Mais son activité sortait largement du cadre de la philosophie comme c’était le cas tous les grands érudits de son époque qui se faisaient un point d’honneur d’embrasser le savoir universel[7]. Abū Naṣr, lui, a excellé dans bien d’autres domaines, et cela avec des ouvrages de grande importance qui, eux non plus, n’ont été connus en Europe que ces deux derniers siècles seulement. C’est le cas du Kitāb al-mūsīqā l-kabīr ou « Le grand livre de la musique »[8], et de plusieurs écrits dans le domaine des sciences de la nature comme : un commentaire de l’Almageste de Ptolémée, un autre sur la Géométrie d’Euclide, un essai sur la géométrie dans l’espace, d’autres sur le mouvement cosmique, sur la chimie, mais également un traité d’astrologie, etc.[9]
Nous savons qu’il quitte en 942 la capitale abbasside en proie aux désordres politiques pour se rendre à Damas, où termine son livre sur la Cité vertueuse. Il enseigne dans à Damas ainsi qu’à Alep où on le remarque à la cour de Sayf al-Dawla. Puis il semble avoir visité l’Égypte en 848-849 avant de retourner à Damas où il meurt en 951.
NOTES
[1] Deux références biographiques utiles : 1. WALZER, Richard, « AL-FĀRĀBĪ », Encyclopédie de l’Islam, Leyde : E. J. Brill ‒ Paris : Maisonneuve et Larose, t. II (1977), p. 797-800 ; 2. GUTAS, Dimitri, « i. Biography », Encyclopædia Iranica, s.v. « AL-FĀRĀBĪ ».
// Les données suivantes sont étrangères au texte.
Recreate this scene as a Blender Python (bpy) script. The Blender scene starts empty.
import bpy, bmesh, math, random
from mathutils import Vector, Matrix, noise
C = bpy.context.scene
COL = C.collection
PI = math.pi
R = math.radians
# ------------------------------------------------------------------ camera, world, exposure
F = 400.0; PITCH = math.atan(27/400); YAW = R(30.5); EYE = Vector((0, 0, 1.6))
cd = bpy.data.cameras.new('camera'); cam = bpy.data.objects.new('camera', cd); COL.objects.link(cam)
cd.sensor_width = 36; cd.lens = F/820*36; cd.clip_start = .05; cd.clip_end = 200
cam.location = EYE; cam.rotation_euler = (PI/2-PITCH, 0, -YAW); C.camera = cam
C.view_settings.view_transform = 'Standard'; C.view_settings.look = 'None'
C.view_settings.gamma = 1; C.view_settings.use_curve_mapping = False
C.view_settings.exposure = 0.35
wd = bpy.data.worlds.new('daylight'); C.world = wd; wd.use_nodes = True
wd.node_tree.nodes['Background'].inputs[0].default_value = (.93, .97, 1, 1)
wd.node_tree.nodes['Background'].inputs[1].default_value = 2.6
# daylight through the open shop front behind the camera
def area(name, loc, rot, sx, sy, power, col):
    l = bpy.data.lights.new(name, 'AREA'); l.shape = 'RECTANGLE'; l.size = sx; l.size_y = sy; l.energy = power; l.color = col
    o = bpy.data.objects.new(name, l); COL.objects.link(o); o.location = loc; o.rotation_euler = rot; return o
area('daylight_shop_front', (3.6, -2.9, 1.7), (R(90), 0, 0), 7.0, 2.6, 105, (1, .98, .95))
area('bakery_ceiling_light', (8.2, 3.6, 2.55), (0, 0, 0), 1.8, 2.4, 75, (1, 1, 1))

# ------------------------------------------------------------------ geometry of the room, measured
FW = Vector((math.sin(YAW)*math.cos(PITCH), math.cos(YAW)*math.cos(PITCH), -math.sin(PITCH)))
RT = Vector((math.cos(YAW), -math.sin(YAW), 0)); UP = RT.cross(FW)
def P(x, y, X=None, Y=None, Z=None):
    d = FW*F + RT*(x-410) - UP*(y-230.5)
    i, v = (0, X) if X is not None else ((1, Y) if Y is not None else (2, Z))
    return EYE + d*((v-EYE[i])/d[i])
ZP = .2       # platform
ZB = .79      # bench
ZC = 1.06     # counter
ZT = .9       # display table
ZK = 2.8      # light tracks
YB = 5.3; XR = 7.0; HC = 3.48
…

[2] AL-FĀRĀBĪ, Risāla fī l-caql, éd. par Bouyges, Bayrūt : Impr. catholique, 1938. En français, Épître sur l’intellect, traduction de Dalya Hamza, avec préface de Jean Jolivet et postface de Rémi Brague, Paris : L’Harmattan, 2001.
[3] AL-FĀRĀBĪ, Maqālat iḥṣā’ al-culūm, éd. par cUṯmān Amīn, Al-Qāhira : Maktabat al-Anǧlū al-Miṣriyya, 1968.
[4] Pour les traductions latines d’al-Fārābī, on peut se référer à PUIG, Josep, « La réception de la philosophie arabe à l’Université de Paris au XIIIe siècle », dans BUTTERWORTH, Charles E. & KESSEL, Blake Andrée (éd), The Introduction of Arabic Philosophy into Europe, Leiden ‒ New York ‒ Köln : E. J. Brill, 1994, p. 31-39.
[5] AL-FĀRĀBĪ, Kitāb fī mabādi’ ārā’ ahl al-madīna al-fāḍila, éd. par Richard Walzer, Oxford : Clarendon Press, 1985.
[6] AL-FĀRĀBĪ, Idées des habitants de la cité vertueuse, traduction et notes de Youssef Karam, J. Chlala et A. Jaussen, Le Caire : Institut français d’archéologie orientale, 1949. Signalons MAHDI, Mohsin, La cité vertueuse d’Alfarabi ‒ La fondation de la philosophie politique en Islam, Paris : Albin Michel, 2000.
[7] Un petit ouvrage donnant une présentation rapide de l’œuvre d’al-Fārābī et de son contexte culturel : AL-FĀRĀBĪ, Philosopher à Bagdad au Xe siècle, présentation et dossier par Ali Benmakhlouf, traductions par Stéphane Diebler et glossaire par Pauline Kœtshet, Paris : Éditions du Seuil, Collection « Essais », 2007.
[8] On en trouve une traduction dans D’ERLANDER, Rodolphe, La Musique arabe, t. II. Al-Fārābī (260 H./872 J.-C). Livre III du Kitābu’ l-Mūsīqā Al-Kabīr, et Avicenne (370/980-428/1037). Kitābu’ Š-Šif̄ā’ (Mathématiques, chap. XII), Paris : Librairie Orientale Paul Geuthner, 1930.
[9] Pour l’œuvre d’al-Fārābī, voir WALZER, Richard, « AL-FĀRĀBĪ », loc. cit. ; et, de divers auteurs, « AL-FĀRĀBĪ », Encyclopædia Iranica, s.v.